Demanding an end to US coups
- 18 September 2008
Paul Haste and Charley Allan witness London’s Latin American community and British trade unionists and MPs come together in solidarity
Campaigners picketing the US embassy in London
NUJ general secretary Jeremy Dear speaking at the rally
John McDonnell MP addressing the meeting at the NUJ hq
SCORES of solidarity campaigners picketed the US embassy in London on Wednesday night before a huge rally at the National Union of Journalists head office to demand an end to US interference in Latin America.
Responding to ongoing coup attempts in Bolivia and Venezuela, NUJ general secretary Jeremy Dear said that it was ironic that he was protesting outside the US embassy when its government had nationalised more of its economy in the last few days than Venezuelan President Hugo Chavez had in the last decade.
“The US is standing up for privilege, for the interest of the few against the interest of the many and will go to any length to achieve it,” he stormed.
“It will go to the lengths that it did in Chile and will drown the revolution in blood if it gets the opportunity,” referring to the CIA-orchestrated coup against Salvadore Allende 35 years ago.
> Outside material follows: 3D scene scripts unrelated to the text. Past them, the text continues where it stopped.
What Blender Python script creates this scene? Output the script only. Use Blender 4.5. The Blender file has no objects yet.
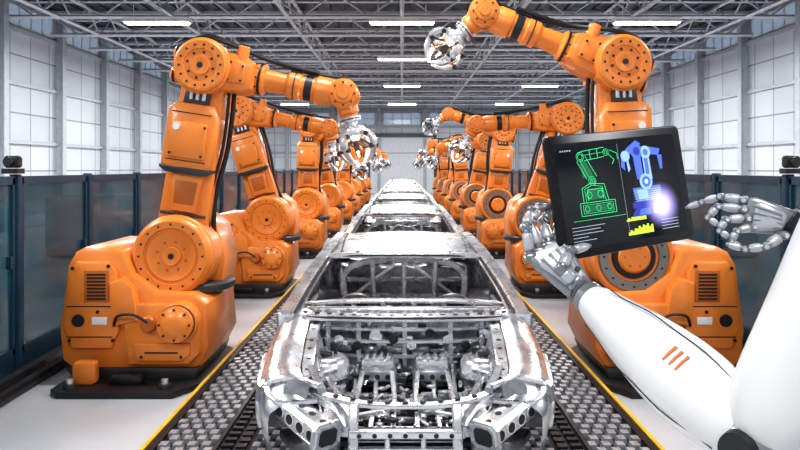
import bpy, bmesh, math, random
from mathutils import Vector, Matrix
random.seed(7)
V=Vector
sc=bpy.context.scene
try:
    sc.view_settings.view_transform='Standard'
except Exception: pass
try:
    sc.view_settings.look='Medium High Contrast'
except Exception: pass

# ---------------------------------------------------------------- materials
def pm(name,col,metal=0.0,rough=0.5,var=0.08,scale=6.0,coat=0.0,emis=None,estr=0.0,alpha=1.0,bump=0.0,rvar=0.1):
    m=bpy.data.materials.new(name); m.use_nodes=True
    nt=m.node_tree; b=nt.nodes['Principled BSDF']
    b.inputs['Metallic'].default_value=metal
    b.inputs['Coat Weight'].default_value=coat
    b.inputs['Coat Roughness'].default_value=0.15
    b.inputs['Alpha'].default_value=alpha
    tc=nt.nodes.new('ShaderNodeTexCoord'); no=nt.nodes.new('ShaderNodeTexNoise')
    no.inputs['Scale'].default_value=scale; no.inputs['Detail'].default_value=4
    nt.links.new(tc.outputs['Object'],no.inputs['Vector'])
    r=nt.nodes.new('ShaderNodeValToRGB')
    r.color_ramp.elements[0].position=0.3; r.color_ramp.elements[1].position=0.7
    lo=[max(0,c*(1-var)) for c in col]; hi=[min(1,c*(1+var)) for c in col]
    r.color_ramp.elements[0].color=(*lo,1); r.color_ramp.elements[1].color=(*hi,1)
    nt.links.new(no.outputs['Fac'],r.inputs['Fac']); nt.links.new(r.outputs['Color'],b.inputs['Base Color'])
    mr=nt.nodes.new('ShaderNodeMapRange')
    mr.inputs['To Min'].default_value=max(0,rough-rvar/2); mr.inputs['To Max'].default_value=min(1,rough+rvar/2)
    nt.links.new(no.outputs['Fac'],mr.inputs['Value']); nt.links.new(mr.outputs['Result'],b.inputs['Roughness'])
    if bump>0:
        bp=nt.nodes.new('ShaderNodeBump'); bp.inputs['Strength'].default_value=bump; bp.inputs['Distance'].default_value=0.02
        nt.links.new(no.outputs['Fac'],bp.inputs['Height']); nt.links.new(bp.outputs['Normal'],b.inputs['Normal'])
    if emis:
        b.inputs['Emission Color'].default_value=(*emis,1); b.inputs['Emission Strength'].default_value=estr
    return m

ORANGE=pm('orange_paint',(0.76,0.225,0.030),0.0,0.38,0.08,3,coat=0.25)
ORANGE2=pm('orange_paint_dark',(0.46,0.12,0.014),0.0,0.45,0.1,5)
BLACK=pm('black_rubber',(0.012,0.012,0.014),0.0,0.45)
DARK=pm('dark_steel',(0.07,0.07,0.075),0.6,0.4)
RINGM=pm('machined_ring',(0.30,0.27,0.25),0.8,0.35)
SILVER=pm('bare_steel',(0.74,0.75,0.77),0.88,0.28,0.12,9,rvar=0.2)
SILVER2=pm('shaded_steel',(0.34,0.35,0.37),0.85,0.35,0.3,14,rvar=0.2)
CHROME=pm('chrome',(0.88,0.88,0.90),0.88,0.20)
CARDARK=pm('body_openings',(0.025,0.026,0.03),0.3,0.5)
CLAW=pm('claw_metal',(0.70,0.70,0.72),0.7,0.28)
WHITE=pm('white_shell',(0.72,0.72,0.71),0.0,0.32,0.02,2,coat=0.4)
GREYP=pm('grey_shell',(0.26,0.27,0.29),0.6,0.33)
DECAL=pm('decal_white',(0.8,0.8,0.78),0,0.5)
YELLOW=pm('safety_yellow',(0.75,0.43,0.02),0,0.5,0.15)
TRUSS=pm('truss_paint',(0.56,0.57,0.60),0.1,0.5)
NAVY=pm('fence_frame_paint',(0.015,0.055,0.095),0.2,0.4)
GLASS=pm('tinted_glass',(0.008,0.075,0.11),0.0,0.12,0.2,2,alpha=0.76)
LAMP=pm('lamp_diffuser',(0.9,0.9,0.9),0,0.4,emis=(1,0.99,0.97),estr=8)
LAMPH=pm('lamp_housing',(0.8,0.8,0.8),0,0.5)
TILE=pm('conveyor_tile',(0.42,0.43,0.45),0.5,0.4,0.25,20)
HOT=pm('hot_weld_tip',(1,0.8,0.6),0,0.5,emis=(1.0,0.72,0.55),estr=14)

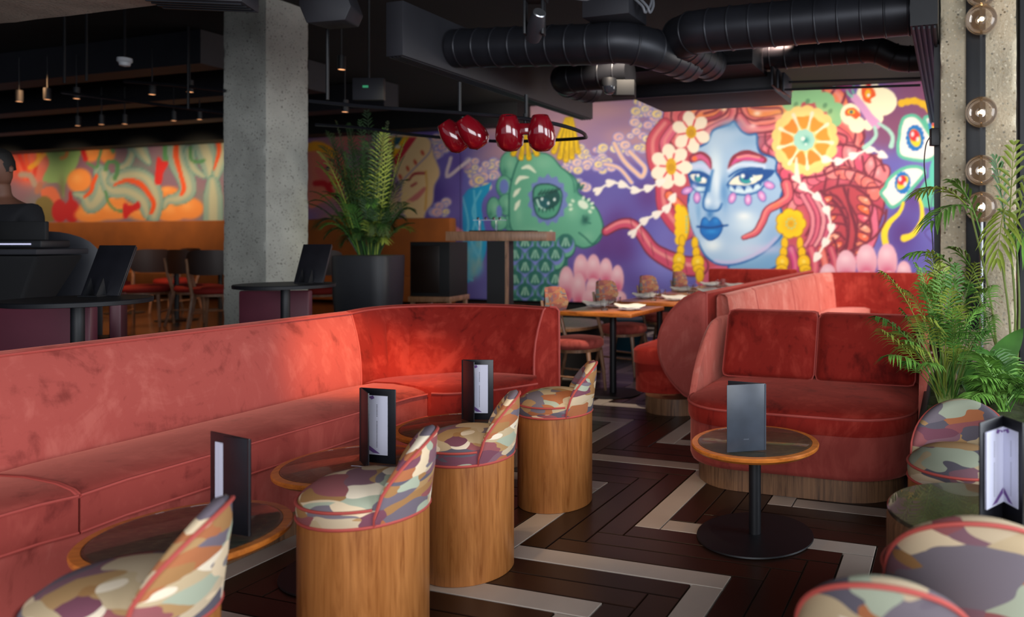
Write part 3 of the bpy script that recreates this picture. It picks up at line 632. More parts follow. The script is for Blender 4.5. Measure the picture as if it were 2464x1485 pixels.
# earrings
for cx, cy, r in ((1903, 538, 37),):
    petalflower(cx, cy, r, 7, '#b8870a', k=.44); petalflower(cx, cy, r * .93, 7, '#f7c90e', k=.42); blob(cx, cy, 20, 20, '#d89a08', .8)
    for k in range(9): a = 2 * math.pi * k / 9; ell(cx + 11 * math.cos(a), cy + 12 * math.sin(a), 3, 3, '#b9bf74')
    ell(cx, cy, 5, 5, '#d89a08')
ell(1642, 540, 18, 46, '#b8870a'); ell(1642, 540, 15, 43, '#f7c20e'); 
for k in range(5): ell(1632 - 1 * (k % 2), 502 + k * 19, 8, 11, '#f7c60e')
for k in range(5): ell(1652, 522 + k * 9, 3, 4, '#b9bf74')
poly(T('b', ((590, 450), (600, 600), (650, 780), (720, 960), (760, 1060), (640, 300))), '#9fbcd8', smooth=False)
def drop(x, y, sc=1.0, lean=0):
    for dy, rx, ry in ((0, 7, 14), (22, 8, 12), (46, 14, 17), (62, 13, 10), (78, 9, 16)):
        ell(x + lean * dy, y + dy * sc, rx * sc + 1.5, ry * sc + 1.5, '#a3760a'); ell(x + lean * dy, y + dy * sc, rx * sc, ry * sc, '#f2bd0c')
    blob(x + lean * 46, y + 44, 6, 6, '#ffe27a', .8)
drop(1641, 580, 1, -.15); drop(1672, 585, 1, .15); drop(1888, 585, 1, -.12); drop(1925, 585, 1, .2)
# leaves and big flower
for x, y, r in ((1905, 245, 24), (1925, 228, 20), (1950, 222, 27), (1985, 245, 24), (2012, 268, 22), (2010, 290, 15)): ell(x, y, r, r, '#8cc48a')
for x, y in ((1915, 252), (1943, 244), (1985, 254), (1998, 268)): ell(x, y, 5, 7, '#5f9468', 30)
fx, fy = 1937, 338
for k in range(17): a = 2 * math.pi * k / 17; ell(fx + 62 * math.cos(a), fy + 66 * math.sin(a), 19, 19, '#f7cf7a')
ell(fx, fy, 66, 70, '#fad57c'); blob(fx - 5, fy - 60, 60, 20, '#fbe48e', .8)
for k in range(9):
    a = R(-95 + k * 40); c, s_ = math.cos(a), math.sin(a); r1, r2 = 26, 60
    pts = [(fx + r1 * c, fy + r1 * s_)] + [(fx + r * math.cos(a + d), fy + r * math.sin(a + d)) for r, d in ((44, .30), (60, .26), (57, 0), (60, -.26), (44, -.30))]
    poly(pts, '#fb8b2c' if k > 3 else '#fb9a30')
    a2 = a + R(20); line([(fx + 28 * math.cos(a2), fy + 28 * math.sin(a2)), (fx + 66 * math.cos(a2), fy + 68 * math.sin(a2))], (3, 9), '#fbe9c6')
petalflower(fx - 2, fy - 1, 26, 9, '#a6d8c4'); blob(fx + 2, fy, 9, 9, '#2f9088', .9); ell(fx - 5, fy - 4, 5, 5, '#e6efe2'); ell(fx + 2, fy + 9, 3, 3, '#e6efe2')
# two small white flowers
for cx, cy, r, n_ in ((1663, 318, 46, 6), (1615, 401, 50, 7)):
    petalflower(cx, cy, r, n_, '#f7e6cd', k=.32, a0=R(-100), sy=1.15)
    for k in range(n_): a = R(-100 + 360 / n_ * (k + .5)); line([(cx + 14 * math.cos(a), cy + 16 * math.sin(a)), (cx + 27 * math.cos(a), cy + 32 * math.sin(a))], 4, '#d6283c')
    ell(cx, cy, 12.5, 15.5 if r < 48 else 20, '#dda512'); ell(cx, cy + 2, 8, 9, '#c99210')
# chains of hearts
def heart(x, y, a, s_=1.0, c='#f3e9dc'):
    ca, sa = math.cos(R(a)), math.sin(R(a)); L = lambda u, v: (x + (u * ca - v * sa) * s_, y + (u * sa + v * ca) * s_)
    poly([L(-12, 0), L(0, -8), L(9, -9), L(12, -3), L(8, 0), L(12, 3), L(9, 9), L(0, 8)], c)
for pts in ([(1440, 458), (1470, 440), (1500, 445), (1530, 458), (1562, 452), (1590, 438)], [(1524, 560), (1552, 530), (1582, 515), (1606, 500), (1620, 475)], [(1990, 384), (2020, 388), (2055, 374), (2095, 360), (2125, 374)],
            [(1918, 430), (1935, 452), (1968, 475), (1990, 508), (2000, 550), (1985, 585), (1965, 620)]):
    line(pts, 5, '#f3e9dc')
    for i, (x, y) in enumerate(pts):
        q = pts[min(i + 1, len(pts) - 1)]; p0 = pts[max(i - 1, 0)]; heart(x, y, math.degrees(math.atan2(q[1] - p0[1], q[0] - p0[0])) + 180, 1.05)
line([(1916, 380), (1918, 430)], (4, 14), '#f5e7d2')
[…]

“But there is one big difference — we are prepared, we have learned the lessons and we are already organised.”
The 100-strong crowd chanted “No More Coups” and waved colourful solidarity banners as embassy workers left for the day.
Dozens of people made speeches in English and Spanish, with some making the point that, in the dying days of US President Bush’s regime, many people thought that he would attack Iran — yet it was clear that Latin America was the real target.
Loud cheers went up whenever speakers brought up the expulsion the US ambassador in Bolivia because of his links to coup-plotters and Venezuela doing the same in solidarity, with cries of “Yankee go home” filling Grosvenor Square.
At the NUJ headquarters, Bolivian ambassador Maria Beatriz Souviron explained how the traditional political system in Bolivia had been swept away with the election of Evo Morales.
“He has given people hope for the first time. There has not just been a change in who controls the state, but also a change in culture in a country that has been racist for so long.”
Bolivia Solidarity Campaign organiser Amancay Colque, who helped organise the actions with Hands Off Venezuela, brought harrowing news from the northern state of Pando, where the far-right governor threatened to split from Bolivia and had paid mercenaries to machine-gun rural workers loyal to Morales.
She explained how the elite was fuelling racism to try to divide Bolivians and that, in the right’s eastern stronghold of Santa Cruz, it was now impossible for an Aymara or Quechua indigenous Bolivian to walk down the street without being attacked.
John McDonnell MP pointed out that “what is happening is not a personal attack on Morales or Chavez but an attack on the seeds of socialism that they are spreading.
“What the US is terrified of is the prospect that socialism will catch light all across the Americas, so of course it has to go on the attack. But it is exactly for this moment that solidarity campaigns exist.”
Venezuelan charge d’affaires Felix Plasencia said that he was “honoured to stand with Bolivia as all Latin America struggles for dignity, sovereignty and independence. We have finally thrown off the US Monroe Doctrine that treated us as their ‘backyard’ for 200 years.
“The aim now is to extend this people’s power throughout Latin America and the solidarity shown to Bolivia as it fights back against counter-revolutionaries is a significant step in uniting our countries,” he added to great applause.